Uncertainty Principles for the Strichartz Fourier transform on the Heisenberg Group
Arvish Dabra, Aparajita Dasgupta, Prerna Gulia
TL;DR
This paper develops a comprehensive uncertainty-principle framework for the Strichartz Fourier transform on the Heisenberg group $\mathbb{H}^n$, a scalar-valued analogue of the classical operator-valued transform. It extends key Euclidean results to the noncommutative setting by proving analogues of Benedicks' theorem, the Donoho–Stark principle, Price's local uncertainty, and a Beurling-type theorem, with Nazarov-type corollaries.
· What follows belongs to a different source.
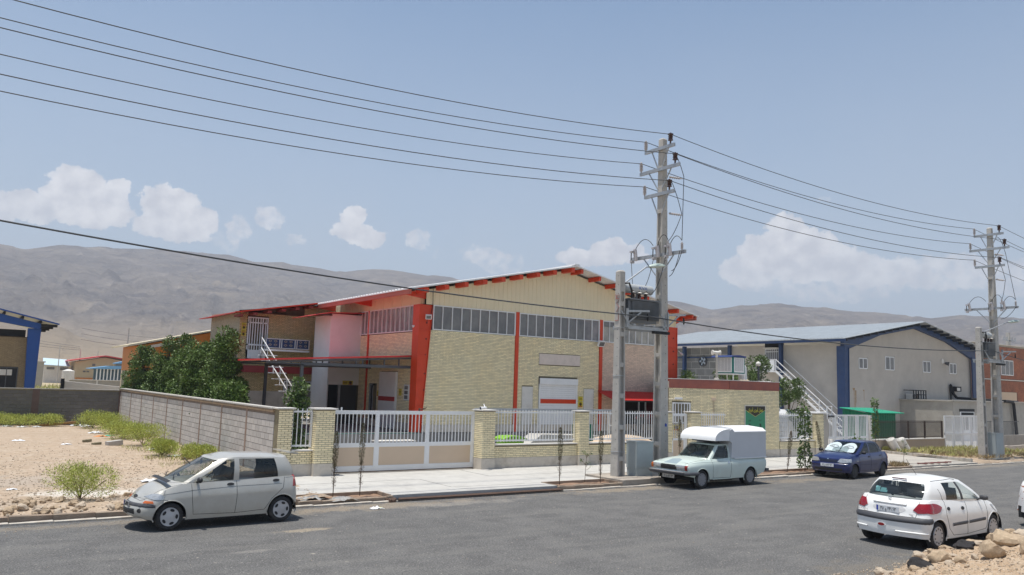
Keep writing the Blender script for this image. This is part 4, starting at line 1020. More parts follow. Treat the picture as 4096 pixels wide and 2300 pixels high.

The authors employ projections $P_V$ and $P_W$, dilation properties, and Laguerre/Bessel spectral tools to obtain quantitative bounds in the Strichartz context, bypassing operator-valued complications. The results illuminate how simultaneous localization is restricted in $\mathbb{H}^n$ under the Strichartz transform and provide a foundation for further extensions to H-type groups and beyond. Overall, the work bridges Euclidean uncertainty principles and noncommutative harmonic analysis through a robust scalar transform framework.
Abstract
In this article, we establish several fundamental uncertainty principles for the Strichartz Fourier transform on the Heisenberg group, including Benedicks' theorem, the Donoho-Stark principle, the local uncertainty principle of Price, and a weak form of Beurling's theorem. The Strichartz Fourier transform, introduced by Thangavelu (2023), provides a scalar-valued analogue of the classical operator-valued Fourier transform on the Heisenberg group. We first prove an analogue of Benedicks' theorem asserting that a nonzero function and its Strichartz Fourier transform cannot both be supported on sets of finite measure. As a consequence, we obtain Nazarov's uncertainty inequality. We then establish the Donoho-Stark principle, providing quantitative bounds on simultaneous concentration in space and frequency, and extend the local uncertainty principle of Price to this framework. Finally, we present a weak form of Beurling's theorem for radial functions on the Heisenberg group.